Senators who look in the mirror think they see the next president of the United States. History, however, has shown that the reflection is that of a losing candidate.
Running for president as a sitting senator is a great disadvantage, as the many senators who are about to throw their hat in the ring will find out. Hillary Rodham Clinton (D-N.Y.) and John McCain (R-Ariz.), however, are exceptions to this rule; their senate careers have positioned them well for 2008.
Only two sitting senators have ever won the presidency--John F. Kennedy and Warren Harding--and both had short and relatively undistinguished Senate careers. By contrast, consider the success of governors. Not only have four of our last five presidents been governors but incredibly none had even held a real job in Washington before entering the presidency.
The reasons for the success of governors and failure of senators are many. Governors are executives; they can speak and govern in their state as a president would. They are in charge, not one of a hundred. They do not have to cast votes on thousands of matters or lend their names to as many messy compromises, as senators do. Governors can also run against Washington, where senators are “part of the problem.”

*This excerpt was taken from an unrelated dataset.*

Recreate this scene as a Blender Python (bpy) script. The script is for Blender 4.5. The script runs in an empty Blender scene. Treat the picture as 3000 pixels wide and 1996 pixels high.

Clinton and McCain are in a different boat, however, than George Allen (R-Va.), Evan Bayh (D-Ind.), Joe Biden (D-Del.), Sam Brownback (R-Kan.), Russ Feingold (D-Wis.), Bill Frist (R-Tenn.), Chuck Hagel (R-Neb.) and other senators who might run.
After leaving the White House, Clinton’s chances to be president were near zero. She was a polarizing figure who had never served in elected office on her own and whose views were to the left of her husband’s successful “new Democrat” political strategy.
The Senate has given Clinton tremendous stature. She has her own political office.
She has used her time in the Senate to wipe away the criticism that she would be popular with the Democratic base but could never win a general election. Representing New York during Sept. 11 allowed Clinton to show that she was tough and reminded people that she had been in the White House and understood the necessities of power. Her frequent dealings with Republicans have taken some of the edge off the perception of her as a strong partisan. But because she was so well-known and well-defined with the base of her party, she has been able to move toward the center and still remain credible to Democrats.
McCain electrified the campaign trail in 2000, but his loss in the primaries seemed to signal the end of his presidential chances. While appealing to moderates of both parties, McCain had real problems with conservatives in his own party, who distrusted his maverick tendencies.
But if you want to think of how McCain’s Senate career will help him, remember these three words: “reformer, pork buster, hero.” In a time of scandals, McCain and his reformer image is the perfect antidote to Jack Abramoff and other unsavory characters. McCain is not consorting with shady lobbyists; he is investigating them and bringing them down. Forgotten in the era of budget surpluses, McCain’s longtime opposition to earmarks and special projects will endear him to conservative voters in his party. Finally, McCain’s hero status gives him credibility on Iraq that far surpasses other Republican candidates. He can be tough, but different from Bush: “for winning in Iraq, but against torture.”
The Senate is not the traditional path to the White House, but Clinton and McCain may buck this trend. We could even see a first in American history, two sitting senators pitted against each other. It certainly wouldn’t be boring.
John C. Fortier is a research fellow at AEI.